In the records that follow, show each line where the word "Write" is present.

_____

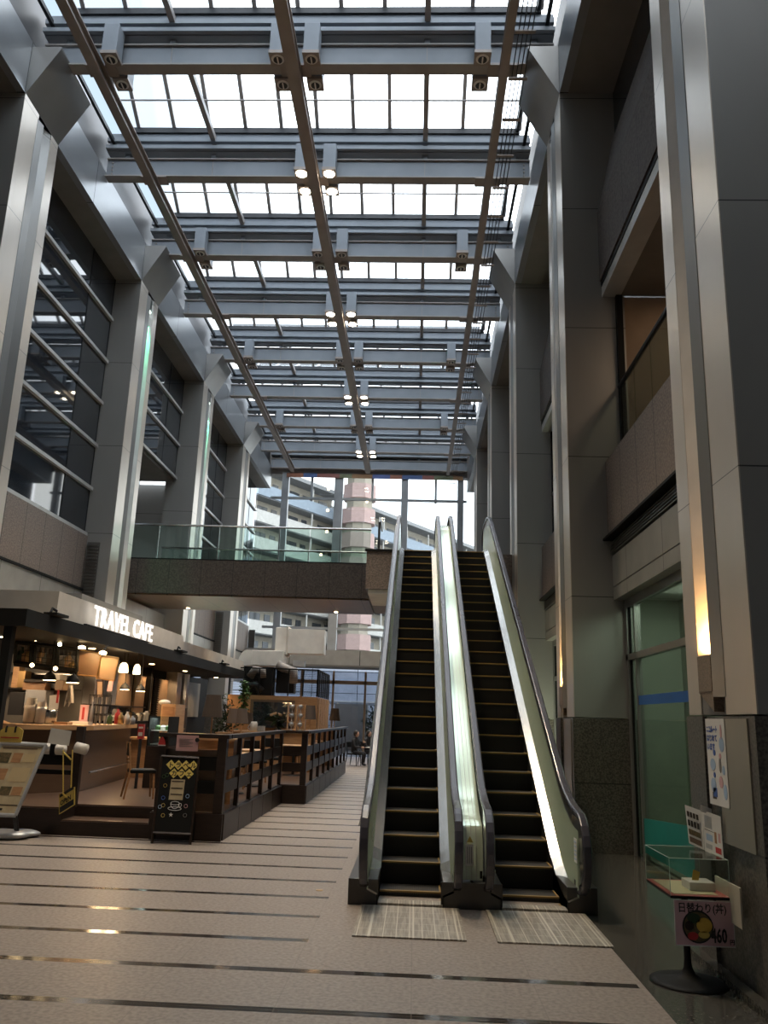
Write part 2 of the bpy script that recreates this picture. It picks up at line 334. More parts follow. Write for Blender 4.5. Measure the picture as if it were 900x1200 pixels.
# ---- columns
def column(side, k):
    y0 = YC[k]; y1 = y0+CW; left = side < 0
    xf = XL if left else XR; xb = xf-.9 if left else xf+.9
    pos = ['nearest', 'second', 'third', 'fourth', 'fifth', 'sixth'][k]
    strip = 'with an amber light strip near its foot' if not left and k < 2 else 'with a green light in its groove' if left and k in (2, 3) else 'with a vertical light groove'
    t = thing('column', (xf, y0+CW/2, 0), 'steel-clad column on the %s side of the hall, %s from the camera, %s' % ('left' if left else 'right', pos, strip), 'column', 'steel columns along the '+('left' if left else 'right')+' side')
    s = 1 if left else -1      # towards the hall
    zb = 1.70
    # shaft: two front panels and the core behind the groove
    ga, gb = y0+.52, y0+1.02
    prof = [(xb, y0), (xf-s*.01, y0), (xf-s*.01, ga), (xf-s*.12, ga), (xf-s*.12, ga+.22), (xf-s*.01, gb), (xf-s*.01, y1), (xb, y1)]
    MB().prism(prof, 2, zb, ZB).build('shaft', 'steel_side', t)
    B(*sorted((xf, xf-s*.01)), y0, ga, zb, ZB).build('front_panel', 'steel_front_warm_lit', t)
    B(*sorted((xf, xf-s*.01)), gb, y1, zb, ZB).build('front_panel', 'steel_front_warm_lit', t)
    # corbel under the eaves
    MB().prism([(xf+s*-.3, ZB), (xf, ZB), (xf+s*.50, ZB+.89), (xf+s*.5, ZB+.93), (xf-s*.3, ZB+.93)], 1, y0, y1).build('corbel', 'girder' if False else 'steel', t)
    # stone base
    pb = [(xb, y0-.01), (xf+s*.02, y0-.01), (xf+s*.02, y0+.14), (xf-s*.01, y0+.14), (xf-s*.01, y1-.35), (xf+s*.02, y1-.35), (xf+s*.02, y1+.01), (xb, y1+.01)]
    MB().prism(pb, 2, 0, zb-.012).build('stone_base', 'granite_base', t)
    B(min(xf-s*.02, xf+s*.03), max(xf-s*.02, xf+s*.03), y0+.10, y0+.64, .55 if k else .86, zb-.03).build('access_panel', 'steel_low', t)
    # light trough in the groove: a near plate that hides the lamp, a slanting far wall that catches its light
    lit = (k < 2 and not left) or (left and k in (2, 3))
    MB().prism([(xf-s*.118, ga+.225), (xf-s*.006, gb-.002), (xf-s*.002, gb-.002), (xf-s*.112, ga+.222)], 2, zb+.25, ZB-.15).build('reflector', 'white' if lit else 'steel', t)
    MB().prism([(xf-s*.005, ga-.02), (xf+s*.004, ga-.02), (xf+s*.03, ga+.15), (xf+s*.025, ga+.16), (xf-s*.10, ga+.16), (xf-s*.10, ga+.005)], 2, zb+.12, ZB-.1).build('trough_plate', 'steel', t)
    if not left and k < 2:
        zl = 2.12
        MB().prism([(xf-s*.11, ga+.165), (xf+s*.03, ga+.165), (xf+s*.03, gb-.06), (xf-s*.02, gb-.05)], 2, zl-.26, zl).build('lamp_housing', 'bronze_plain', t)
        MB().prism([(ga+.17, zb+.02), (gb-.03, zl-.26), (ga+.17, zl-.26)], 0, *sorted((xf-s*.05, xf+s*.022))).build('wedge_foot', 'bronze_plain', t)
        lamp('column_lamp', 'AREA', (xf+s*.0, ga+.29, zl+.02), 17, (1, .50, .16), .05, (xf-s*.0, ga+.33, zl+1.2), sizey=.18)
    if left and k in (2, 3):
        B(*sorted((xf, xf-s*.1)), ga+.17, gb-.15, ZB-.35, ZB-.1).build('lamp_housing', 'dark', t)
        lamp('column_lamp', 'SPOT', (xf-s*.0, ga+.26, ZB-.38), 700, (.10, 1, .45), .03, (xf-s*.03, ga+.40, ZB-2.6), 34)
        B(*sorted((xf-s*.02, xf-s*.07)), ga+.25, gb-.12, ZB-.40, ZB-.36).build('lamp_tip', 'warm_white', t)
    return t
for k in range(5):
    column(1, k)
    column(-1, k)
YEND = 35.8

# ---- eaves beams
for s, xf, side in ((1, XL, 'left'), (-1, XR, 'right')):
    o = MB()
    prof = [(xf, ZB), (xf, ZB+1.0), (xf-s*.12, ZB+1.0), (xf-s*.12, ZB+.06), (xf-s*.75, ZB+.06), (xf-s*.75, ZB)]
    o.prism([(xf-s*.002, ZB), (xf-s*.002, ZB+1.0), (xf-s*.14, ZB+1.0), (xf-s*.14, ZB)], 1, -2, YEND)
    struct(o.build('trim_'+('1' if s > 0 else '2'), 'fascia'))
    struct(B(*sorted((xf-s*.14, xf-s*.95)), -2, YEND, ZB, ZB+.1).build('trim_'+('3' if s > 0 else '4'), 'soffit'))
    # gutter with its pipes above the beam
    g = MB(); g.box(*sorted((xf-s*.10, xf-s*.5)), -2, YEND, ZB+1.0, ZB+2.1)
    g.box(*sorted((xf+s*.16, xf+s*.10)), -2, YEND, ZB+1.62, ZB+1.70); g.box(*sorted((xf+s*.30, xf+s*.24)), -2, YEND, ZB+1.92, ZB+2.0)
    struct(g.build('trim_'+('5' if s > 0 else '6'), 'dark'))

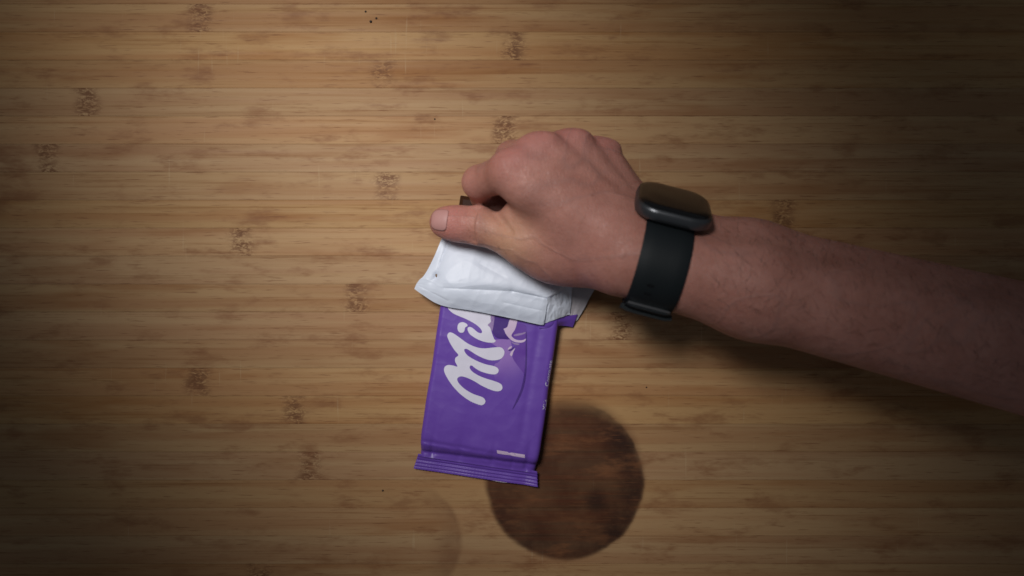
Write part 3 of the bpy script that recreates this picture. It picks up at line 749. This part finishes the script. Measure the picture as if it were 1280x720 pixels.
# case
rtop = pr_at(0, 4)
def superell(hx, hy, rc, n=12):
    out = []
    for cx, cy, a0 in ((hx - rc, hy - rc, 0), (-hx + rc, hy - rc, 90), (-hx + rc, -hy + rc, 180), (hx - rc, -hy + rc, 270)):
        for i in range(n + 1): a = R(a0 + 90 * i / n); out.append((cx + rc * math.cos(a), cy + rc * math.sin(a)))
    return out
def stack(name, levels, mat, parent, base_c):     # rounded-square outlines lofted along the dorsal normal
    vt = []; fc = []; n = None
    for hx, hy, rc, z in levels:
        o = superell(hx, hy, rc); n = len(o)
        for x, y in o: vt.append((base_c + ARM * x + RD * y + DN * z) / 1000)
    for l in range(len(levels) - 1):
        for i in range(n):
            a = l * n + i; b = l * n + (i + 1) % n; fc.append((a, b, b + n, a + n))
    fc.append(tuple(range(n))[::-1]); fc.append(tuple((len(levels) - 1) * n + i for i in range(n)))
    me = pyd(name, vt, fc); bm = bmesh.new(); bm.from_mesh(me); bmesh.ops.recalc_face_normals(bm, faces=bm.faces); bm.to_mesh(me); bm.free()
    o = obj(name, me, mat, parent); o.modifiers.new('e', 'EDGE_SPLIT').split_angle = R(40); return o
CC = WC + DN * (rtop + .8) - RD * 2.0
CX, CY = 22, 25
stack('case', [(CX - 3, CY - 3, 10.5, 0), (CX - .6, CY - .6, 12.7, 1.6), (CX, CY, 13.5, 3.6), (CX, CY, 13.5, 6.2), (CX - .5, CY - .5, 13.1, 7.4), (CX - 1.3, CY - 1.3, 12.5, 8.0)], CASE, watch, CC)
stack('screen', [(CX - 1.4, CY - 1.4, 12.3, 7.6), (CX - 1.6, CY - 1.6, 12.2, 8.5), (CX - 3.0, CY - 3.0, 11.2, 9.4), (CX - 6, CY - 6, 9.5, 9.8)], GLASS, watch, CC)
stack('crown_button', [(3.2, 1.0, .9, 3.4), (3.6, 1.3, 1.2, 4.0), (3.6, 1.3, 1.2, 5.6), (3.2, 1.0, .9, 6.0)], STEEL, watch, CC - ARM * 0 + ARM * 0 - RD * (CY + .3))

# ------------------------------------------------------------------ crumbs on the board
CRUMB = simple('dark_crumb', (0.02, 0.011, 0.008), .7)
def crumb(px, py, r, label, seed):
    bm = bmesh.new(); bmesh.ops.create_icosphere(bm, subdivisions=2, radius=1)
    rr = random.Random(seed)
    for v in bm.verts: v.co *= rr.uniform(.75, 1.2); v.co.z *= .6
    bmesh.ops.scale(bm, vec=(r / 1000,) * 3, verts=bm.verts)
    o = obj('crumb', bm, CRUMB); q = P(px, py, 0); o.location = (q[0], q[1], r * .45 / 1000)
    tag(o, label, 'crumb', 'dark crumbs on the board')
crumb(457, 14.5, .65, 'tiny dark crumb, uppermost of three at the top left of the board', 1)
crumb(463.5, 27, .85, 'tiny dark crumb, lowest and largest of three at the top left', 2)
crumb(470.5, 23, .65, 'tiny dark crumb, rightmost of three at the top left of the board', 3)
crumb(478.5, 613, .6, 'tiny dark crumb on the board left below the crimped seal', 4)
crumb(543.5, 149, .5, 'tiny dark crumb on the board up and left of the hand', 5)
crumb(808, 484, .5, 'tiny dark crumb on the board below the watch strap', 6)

_____

Final result:
Write part 2 of the bpy script that recreates this picture. It picks up at line 334. More parts follow. Write for Blender 4.5. Measure the picture as if it were 900x1200 pixels.
Write part 3 of the bpy script that recreates this picture. It picks up at line 749. This part finishes the script. Measure the picture as if it were 1280x720 pixels.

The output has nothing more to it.